TODAYNEWS.ID — Komisi Pemberantasan Korupsi (KPK) terus mendalami kasus dugaan korupsi kuota haji 2024. Sejumlah bos biro travel haji dipanggil sebagai saksi.
Juru Bicara KPK, Budi Prasetyo, mengatakan pemeriksaan dilakukan pada Rabu (24/9/2025). Agenda pemeriksaan berlangsung di Polda Jawa Timur.

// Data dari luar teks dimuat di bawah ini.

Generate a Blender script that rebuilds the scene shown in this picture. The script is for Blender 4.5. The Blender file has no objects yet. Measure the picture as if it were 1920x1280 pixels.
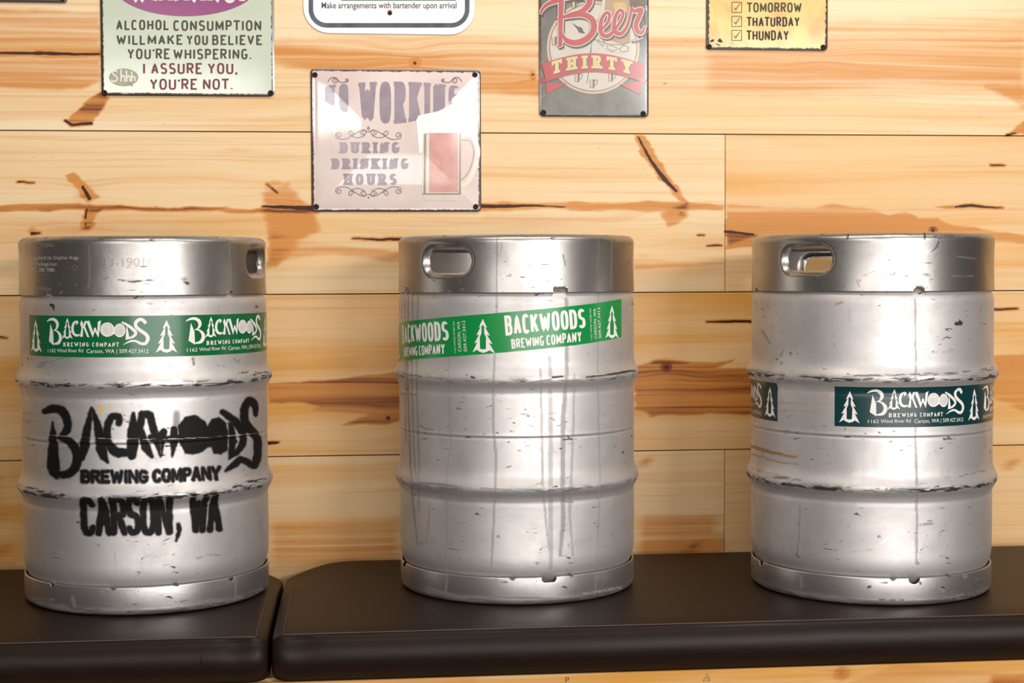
import bpy, bmesh, math, random
import numpy as np
from mathutils import Vector, Matrix
from mathutils.geometry import tessellate_polygon

random.seed(7)
sc = bpy.context.scene
COL = sc.collection

# ------------------------------------------------------------------ camera
F = 2900.0                       # focal length in pixels of the 1920x1280 frame
SEAT = 0.45                      # bench seat height
CAM = np.array([0.0, -2.899, SEAT + 0.532])
YAW, PITCH, ROLL = math.atan(.102), math.atan(130 / F), 0.0037
_f = np.array([math.sin(YAW) * math.cos(PITCH), math.cos(YAW) * math.cos(PITCH), -math.sin(PITCH)])
_r = np.array([math.cos(YAW), -math.sin(YAW), 0.0])
_u = np.cross(_r, _f)
FW = _f
RT = _r * math.cos(ROLL) - _u * math.sin(ROLL)
UP = _u * math.cos(ROLL) + _r * math.sin(ROLL)
cam = bpy.data.cameras.new('camera')
cam.sensor_width = 36.0
cam.lens = F / 1920 * 36.0
cam.clip_start = .05
cam_o = bpy.data.objects.new('camera', cam)
COL.objects.link(cam_o)
m = Matrix.Identity(4)
for i in range(3):
    m[i][0], m[i][1], m[i][2], m[i][3] = RT[i], UP[i], -FW[i], CAM[i]
cam_o.matrix_world = m
sc.camera = cam_o

# ------------------------------------------------------------------ light
w = bpy.data.worlds.new('world'); sc.world = w; w.use_nodes = True
bg = w.node_tree.nodes['Background']
bg.inputs[0].default_value = (1.0, .95, .88, 1)
bg.inputs[1].default_value = .05
sc.view_settings.view_transform = 'Standard'
sc.view_settings.look = 'None'
sc.view_settings.gamma = 1.0
sc.view_settings.exposure = 0.43

def area(name, loc, target, sx, sy, power, col):
    l = bpy.data.lights.new(name, 'AREA'); l.shape = 'RECTANGLE'; l.size, l.size_y = sx, sy
    l.energy = power; l.color = col
    o = bpy.data.objects.new(name, l); COL.objects.link(o)
    o.location = loc
    o.rotation_euler = (Vector(target) - Vector(loc)).to_track_quat('-Z', 'Y').to_euler()
    return o
area('window_light_right', (2.35, -5.0, 1.96), (2.1, 0, 1.75), 1.7, .36, 95, (1, .97, .94))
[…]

“KPK menjadwalkan pemeriksaan terhadap saksi dugaan TPK terkait kuota haji untuk penyelenggaraan ibadah haji Indonesia tahun 2023-2024,” kata Budi. Ia menegaskan proses penyidikan berjalan sesuai rencana.
Para saksi yang dipanggil terdiri dari enam pimpinan biro perjalanan haji dan satu wiraswasta. Mereka dimintai keterangan terkait mekanisme tambahan kuota haji khusus.
Nama-nama yang dipanggil antara lain Mohammad Ansor Alamsyah, Komisaris PT Shafira Tour & Travel. Selain itu ada Syarif Hidayatullah, Direktur Utama PT Persada Duabeliton Travel.
Pemeriksaan juga menyasar Ismed Jauhari, Komisaris PT Tourindo Gerbang Kerta Susila. Kemudian Asyjar, Direktur PT Safari Global Perkara.
Saksi berikutnya ialah Irma Fatrijani, Direktur PT Panglima Express Biro Perjalanan Wisata. Ada pula Denny Imam Syapi’i, Manager Bagian Haji PT Saudaraku.
Seorang wiraswasta bernama Syihabul Muttaqin turut dipanggil. KPK menilai seluruh saksi memiliki keterkaitan dengan distribusi kuota haji.
Sehari sebelumnya, KPK juga memeriksa lima pimpinan biro travel. Mereka dicecar soal cara mendapatkan tambahan kuota haji khusus pada 2024.
“Saksi didalami terkait cara perolehan kuota tambahan haji khusus dan permintaan uang untuk mendapatkan kuota tambahan haji khusus,” ujar Budi. Ia menyebut pola jual beli kuota juga ditelusuri.
KPK menduga praktik jual beli kuota terjadi bukan hanya ke jemaah, tetapi juga antar biro travel. “Bagaimana cara atau mekanisme dalam mendapatkan kuota ibadah khusus, kemudian bagaimana proses jual beli kuotanya,” jelas Budi.
Kasus ini sudah naik ke tahap penyidikan meski belum ada tersangka. KPK memastikan pemeriksaan saksi dilakukan secara maraton.
Sejauh ini penyidik telah menyita rumah, uang, hingga mobil. KPK menduga kerugian negara akibat kasus ini mencapai Rp1 triliun.
Selain itu, KPK menemukan dugaan pungutan ‘uang percepatan’ USD 2.400 hingga USD 7.000 per kuota. Uang itu disebut diminta oknum Kemenag agar jemaah bisa langsung berangkat dengan kuota tambahan.
Kasus ini bermula dari tambahan kuota haji 20.000 jemaah dari Arab Saudi pada 2024. Namun Kemenag membagi 10.000 untuk haji reguler dan 10.000 untuk haji khusus.
Padahal, undang-undang membatasi kuota haji khusus hanya 8 persen dari total nasional. Akibatnya, ribuan jemaah reguler yang sudah antre lama batal berangkat tahun itu.